Vielleicht ist es an der Zeit, dem wiederholt geäußerten Wunsch der ägyptischen Seite nachzukommen, und die Büste zumindest für eine befristete Zeit an Ägypten auszuleihen. Die Mär von der Transportunfähigkeit dürfte im heutigen Zeitalter wohl selbst im Kindergarten skeptische Nachfragen erzeugen, zumal die Büste die Strecke vor 100 Jahren bereits in einer einfachen Holzkiste bereist hat. Und auch in Deutschland ist sie ja bereits mehrfach umgezogen. Dem Britischen Museum in London hat man angeblich einmal angeboten, für eine Ausleihe des Rosetta-Steins anschließend jegliche Besitzansprüche fallen zu lassen und keine weiteren Rückgabeforderungen mehr zu stellen. Vielleicht ein Weg, den ewigen Streit zu beenden? In jedem Fall ein Schritt in die richtige Richtung, nämlich auf die Ägypter zu. Die Eröffnung des Aton-Museums in El-Minia im kommenden Jahr wäre dafür eine denkbar gute Gelegenheit. Natürlich nur dann, wenn sich die Sicherheitslage im Land bis dahin wieder stabilisiert hat. Dann könnte Nofretete zumindest für eine kurze Zeit in ihre Heimat zurückkehren – exakt 100 Jahre, nachdem sie sie mit Ludwig Borchardt verlassen hatte.

 


 

Die Sonderausstellung „Im Licht von Amarna. 100 Jahre Fund der Nofretete“ wird im Neuen Museum Berlin vom 7. Dezember 2012 bis zum 13. April 2013 (Edit: verlängert bis zum 4. August!) zu sehen sein. Dort soll u.a. auch das Thema der Rückgabeforderungen thematisiert werden, wie man auf der Ausstellungshomepage lesen kann. Informationen über Ziele und Inhalte der Ausstellung findet man auch auf der entsprechenden Seite der Staatlichen Museen zu Berlin.

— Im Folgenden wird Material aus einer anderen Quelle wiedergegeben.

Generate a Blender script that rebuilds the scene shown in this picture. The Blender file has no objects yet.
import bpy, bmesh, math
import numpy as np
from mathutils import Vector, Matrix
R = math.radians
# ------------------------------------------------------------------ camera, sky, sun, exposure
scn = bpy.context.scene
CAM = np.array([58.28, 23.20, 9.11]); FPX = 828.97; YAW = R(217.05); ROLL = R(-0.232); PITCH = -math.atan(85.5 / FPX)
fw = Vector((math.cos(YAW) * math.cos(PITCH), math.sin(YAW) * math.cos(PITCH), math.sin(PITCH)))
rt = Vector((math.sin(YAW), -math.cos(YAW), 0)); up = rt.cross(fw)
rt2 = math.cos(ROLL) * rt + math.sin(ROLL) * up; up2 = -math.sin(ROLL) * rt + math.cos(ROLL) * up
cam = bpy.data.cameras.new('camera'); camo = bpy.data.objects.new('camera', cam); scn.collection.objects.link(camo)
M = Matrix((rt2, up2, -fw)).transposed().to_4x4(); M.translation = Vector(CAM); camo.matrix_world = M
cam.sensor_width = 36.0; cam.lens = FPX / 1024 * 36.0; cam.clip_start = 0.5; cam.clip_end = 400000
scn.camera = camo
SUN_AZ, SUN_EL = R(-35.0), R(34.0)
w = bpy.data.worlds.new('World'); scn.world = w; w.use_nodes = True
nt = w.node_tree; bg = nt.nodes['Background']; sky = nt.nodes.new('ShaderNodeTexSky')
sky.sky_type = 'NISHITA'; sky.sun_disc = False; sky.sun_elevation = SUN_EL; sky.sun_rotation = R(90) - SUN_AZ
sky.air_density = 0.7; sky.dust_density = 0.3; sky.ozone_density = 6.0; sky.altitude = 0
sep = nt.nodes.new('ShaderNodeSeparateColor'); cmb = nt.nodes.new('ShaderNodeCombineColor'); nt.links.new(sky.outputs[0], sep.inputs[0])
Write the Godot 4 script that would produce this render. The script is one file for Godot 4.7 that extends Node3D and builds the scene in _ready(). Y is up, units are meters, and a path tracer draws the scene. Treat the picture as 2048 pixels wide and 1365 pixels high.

2 Gedanken zu „100 Jahre Nofretete in Deutschland – doch nicht alle feiern mit“

  1. Ich bin der Meinung das die meisten der international ausgestellten Stücke altägyptischer Kultur, darunter auch die Büste der Nofretete, unter meist mehr als dubiosen Umständen außer Landes gebracht, wenn nic
    ht schlicht gestohlen wurden. Wenn ein Land, ein Volk Anrecht auf die Zeugnisse der Wurzeln seiner Geschichte hat dann ist es sicher Ägypten selbst.
    Von daher bin ich ein Befürworter der Rückführung altägyptischer Kunst wenn deren Inbesitznahme nicht einwandfrei als legal und in Übereinstimmung mit geltenden oder gegoltenden ägyptischen Gesetzen geschehen ist. Mag das für die Museen dieser Welt noch so tragisch erscheinen.
    Fraglich allerdings ob in Zeiten höchster Instabilität grade jetzt ein günstiger Zeitpunkt dafür ist.
    Solange Salafisten und andere Extremisten offen damit drohen Weltkulturerbe zu vernichten haben wir nicht nur das Recht sondern meines Erachtens die Pflicht dies zu verhindern.

  2. Ich bin der Meinung, dass das Kunstwerk, sowie viele andere in ihr Ursprungsland zurück gegeben werden sollten. Wir haben selber eine sehr schöne Kunstgeschichte in unserem Land, die noch viele Museen füllen könnte. Es können außerdem auch Repliken hier ausgestellt werden. Ich gehe einfach mal davon aus, dass es bei der Teilung nicht mit rechten Dingen zugegangen ist.